Export volumes have fallen this year compared to the same period last year, but the government will still hit its target in kyat terms due to weakness in the local currency.

This fiscal year until September 4, exports were worth US$4.6 billion – down by around $200 million compared to last year, while total trade volume is $11.7 billion according to figures from the Ministry of Commerce.

The ministry’s target volume for the current fiscal year, which ends next March 31, is $30 billion.

Within the first five months of this financial year, nearly $2 billion of natural gas has been exported from Myanmar – compared to $4.2 billion for the full 2015 fiscal year.

New Chinese natural gas buyers will hopefully increase demand later this year, exporting through a second pipeline from Kyaukphyu in Rakhine State to Kunming in Yunnan province, China, said U Win Myint, director at the Trade Promotion Department at the Ministry of Commerce.

“Global commodity prices including the price of oil are down at the moment,” he said. “But we are sure Myanmar’s export volumes for the year will not decline because of the increase in demand for natural gas, as well as agricultural products such as beans and pulses.”

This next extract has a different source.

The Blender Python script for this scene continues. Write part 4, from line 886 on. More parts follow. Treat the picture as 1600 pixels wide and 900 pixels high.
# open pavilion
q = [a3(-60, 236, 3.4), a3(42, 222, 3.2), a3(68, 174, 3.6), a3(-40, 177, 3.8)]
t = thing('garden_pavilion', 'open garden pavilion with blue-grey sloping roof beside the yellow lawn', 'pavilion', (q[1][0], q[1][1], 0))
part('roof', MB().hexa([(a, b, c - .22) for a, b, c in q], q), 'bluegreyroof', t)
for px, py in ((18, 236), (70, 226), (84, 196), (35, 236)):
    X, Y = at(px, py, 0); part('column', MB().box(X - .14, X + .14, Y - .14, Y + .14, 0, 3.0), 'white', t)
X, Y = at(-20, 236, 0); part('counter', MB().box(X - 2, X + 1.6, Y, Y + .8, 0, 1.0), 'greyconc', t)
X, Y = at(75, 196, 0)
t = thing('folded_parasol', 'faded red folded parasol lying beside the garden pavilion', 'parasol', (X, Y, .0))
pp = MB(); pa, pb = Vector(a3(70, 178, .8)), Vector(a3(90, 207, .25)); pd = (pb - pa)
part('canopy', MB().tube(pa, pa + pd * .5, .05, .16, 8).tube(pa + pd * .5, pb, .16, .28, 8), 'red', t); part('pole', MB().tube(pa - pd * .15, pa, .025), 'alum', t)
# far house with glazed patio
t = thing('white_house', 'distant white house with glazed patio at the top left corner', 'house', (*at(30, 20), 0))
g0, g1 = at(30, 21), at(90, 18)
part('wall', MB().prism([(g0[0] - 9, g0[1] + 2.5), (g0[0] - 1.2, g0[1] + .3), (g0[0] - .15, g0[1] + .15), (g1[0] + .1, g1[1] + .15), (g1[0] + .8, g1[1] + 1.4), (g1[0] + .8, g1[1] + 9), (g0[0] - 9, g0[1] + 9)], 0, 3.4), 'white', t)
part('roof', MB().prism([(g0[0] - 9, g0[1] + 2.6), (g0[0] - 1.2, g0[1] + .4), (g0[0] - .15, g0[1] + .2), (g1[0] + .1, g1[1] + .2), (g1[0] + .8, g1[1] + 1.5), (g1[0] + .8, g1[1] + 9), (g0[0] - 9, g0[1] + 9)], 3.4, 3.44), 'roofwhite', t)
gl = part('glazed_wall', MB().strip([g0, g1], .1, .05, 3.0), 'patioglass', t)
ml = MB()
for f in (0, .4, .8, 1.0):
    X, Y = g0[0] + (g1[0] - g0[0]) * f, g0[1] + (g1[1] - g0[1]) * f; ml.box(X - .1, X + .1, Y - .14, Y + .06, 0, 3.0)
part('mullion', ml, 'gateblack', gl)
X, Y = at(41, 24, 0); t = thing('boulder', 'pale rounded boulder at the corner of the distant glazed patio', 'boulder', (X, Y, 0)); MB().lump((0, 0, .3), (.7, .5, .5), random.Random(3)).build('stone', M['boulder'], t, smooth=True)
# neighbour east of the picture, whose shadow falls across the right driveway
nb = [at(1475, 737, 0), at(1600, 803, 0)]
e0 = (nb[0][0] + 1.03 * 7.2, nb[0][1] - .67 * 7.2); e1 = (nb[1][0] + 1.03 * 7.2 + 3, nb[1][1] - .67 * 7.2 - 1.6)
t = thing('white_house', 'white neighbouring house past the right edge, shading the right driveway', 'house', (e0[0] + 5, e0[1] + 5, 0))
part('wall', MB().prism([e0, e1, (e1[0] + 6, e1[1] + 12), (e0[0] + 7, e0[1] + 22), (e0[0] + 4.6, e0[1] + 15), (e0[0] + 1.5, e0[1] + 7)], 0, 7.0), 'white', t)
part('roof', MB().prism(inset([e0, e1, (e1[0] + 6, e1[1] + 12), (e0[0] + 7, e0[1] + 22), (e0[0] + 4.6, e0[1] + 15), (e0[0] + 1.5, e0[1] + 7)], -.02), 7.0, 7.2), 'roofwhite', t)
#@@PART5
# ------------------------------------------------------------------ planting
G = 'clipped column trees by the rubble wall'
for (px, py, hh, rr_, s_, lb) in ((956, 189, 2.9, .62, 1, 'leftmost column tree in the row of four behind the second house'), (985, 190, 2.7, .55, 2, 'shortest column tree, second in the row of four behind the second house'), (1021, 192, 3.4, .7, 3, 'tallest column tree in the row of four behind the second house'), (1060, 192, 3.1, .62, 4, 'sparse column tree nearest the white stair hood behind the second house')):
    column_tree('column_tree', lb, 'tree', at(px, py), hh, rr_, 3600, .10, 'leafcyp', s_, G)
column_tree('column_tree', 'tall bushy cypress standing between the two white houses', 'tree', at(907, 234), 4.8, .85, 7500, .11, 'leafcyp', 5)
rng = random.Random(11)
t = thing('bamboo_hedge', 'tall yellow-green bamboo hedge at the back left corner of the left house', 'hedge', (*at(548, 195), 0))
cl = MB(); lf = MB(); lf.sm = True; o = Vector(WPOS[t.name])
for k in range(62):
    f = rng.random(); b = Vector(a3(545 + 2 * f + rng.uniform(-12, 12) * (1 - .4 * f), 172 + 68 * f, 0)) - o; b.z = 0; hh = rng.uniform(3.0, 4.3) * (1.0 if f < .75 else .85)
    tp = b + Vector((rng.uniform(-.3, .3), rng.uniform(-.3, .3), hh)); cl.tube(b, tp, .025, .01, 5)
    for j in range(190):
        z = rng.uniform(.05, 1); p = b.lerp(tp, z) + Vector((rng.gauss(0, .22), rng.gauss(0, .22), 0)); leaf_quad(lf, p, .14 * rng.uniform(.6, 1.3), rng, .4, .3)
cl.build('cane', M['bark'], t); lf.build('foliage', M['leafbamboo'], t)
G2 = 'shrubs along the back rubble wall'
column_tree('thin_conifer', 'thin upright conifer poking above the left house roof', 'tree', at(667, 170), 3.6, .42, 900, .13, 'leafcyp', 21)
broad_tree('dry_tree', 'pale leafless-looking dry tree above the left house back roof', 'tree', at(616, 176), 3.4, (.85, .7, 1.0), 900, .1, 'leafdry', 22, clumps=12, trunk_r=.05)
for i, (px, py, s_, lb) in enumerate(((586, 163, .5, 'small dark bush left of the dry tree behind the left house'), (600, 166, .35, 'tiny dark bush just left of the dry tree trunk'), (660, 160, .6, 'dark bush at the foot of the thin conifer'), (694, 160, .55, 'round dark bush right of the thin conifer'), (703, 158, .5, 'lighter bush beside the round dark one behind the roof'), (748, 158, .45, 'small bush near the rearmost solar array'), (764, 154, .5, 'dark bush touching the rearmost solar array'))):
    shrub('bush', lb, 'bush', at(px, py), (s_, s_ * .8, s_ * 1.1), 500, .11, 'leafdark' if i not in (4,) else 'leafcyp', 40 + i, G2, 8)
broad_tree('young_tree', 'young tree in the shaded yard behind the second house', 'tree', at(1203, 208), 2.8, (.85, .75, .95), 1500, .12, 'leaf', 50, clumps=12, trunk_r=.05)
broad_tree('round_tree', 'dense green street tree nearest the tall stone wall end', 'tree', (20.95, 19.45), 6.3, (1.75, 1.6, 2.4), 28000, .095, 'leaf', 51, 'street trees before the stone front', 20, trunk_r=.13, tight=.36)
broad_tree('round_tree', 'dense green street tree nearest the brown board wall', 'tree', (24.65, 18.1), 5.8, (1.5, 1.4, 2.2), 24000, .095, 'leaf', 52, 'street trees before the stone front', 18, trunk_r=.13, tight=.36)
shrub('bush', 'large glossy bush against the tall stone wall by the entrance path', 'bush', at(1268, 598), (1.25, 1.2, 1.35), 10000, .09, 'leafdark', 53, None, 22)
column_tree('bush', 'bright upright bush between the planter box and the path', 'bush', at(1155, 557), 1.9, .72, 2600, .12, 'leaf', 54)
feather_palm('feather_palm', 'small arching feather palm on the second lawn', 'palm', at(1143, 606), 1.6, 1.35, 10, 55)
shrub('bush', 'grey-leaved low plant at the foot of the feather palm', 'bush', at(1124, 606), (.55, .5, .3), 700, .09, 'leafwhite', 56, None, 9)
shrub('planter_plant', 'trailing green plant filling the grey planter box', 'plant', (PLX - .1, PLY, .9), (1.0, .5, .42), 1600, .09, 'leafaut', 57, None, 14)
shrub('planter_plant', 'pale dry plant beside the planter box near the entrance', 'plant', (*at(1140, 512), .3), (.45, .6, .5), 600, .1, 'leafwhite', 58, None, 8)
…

Rice exports are likely to fall below the 2 million tonne target for this year, to between 1 and 1.5 million tonnes, members of the Myanmar Rice Federation previously said. This is a result of a nationwide flooding disaster that resulted in a temporary ban on exports.

U Win Myint added that the weakening local currency also helps to increase export figures. The kyat has fallen by around 25pc this year against the greenback, according to figures from the Central Bank of Myanmar.

Global commodity prices are expected to remain weak in 2015, despite a slight rise in oil prices, according to the World Bank’s most recent quarterly Commodity Markets Outlook, from July.

“All main commodity price indices are expected to decline in 2015, mainly due to abundant supplies and, in the case of industrial commodities, weak demand,” it said, adding that energy prices are likely to average about 39pc lower than in 2014.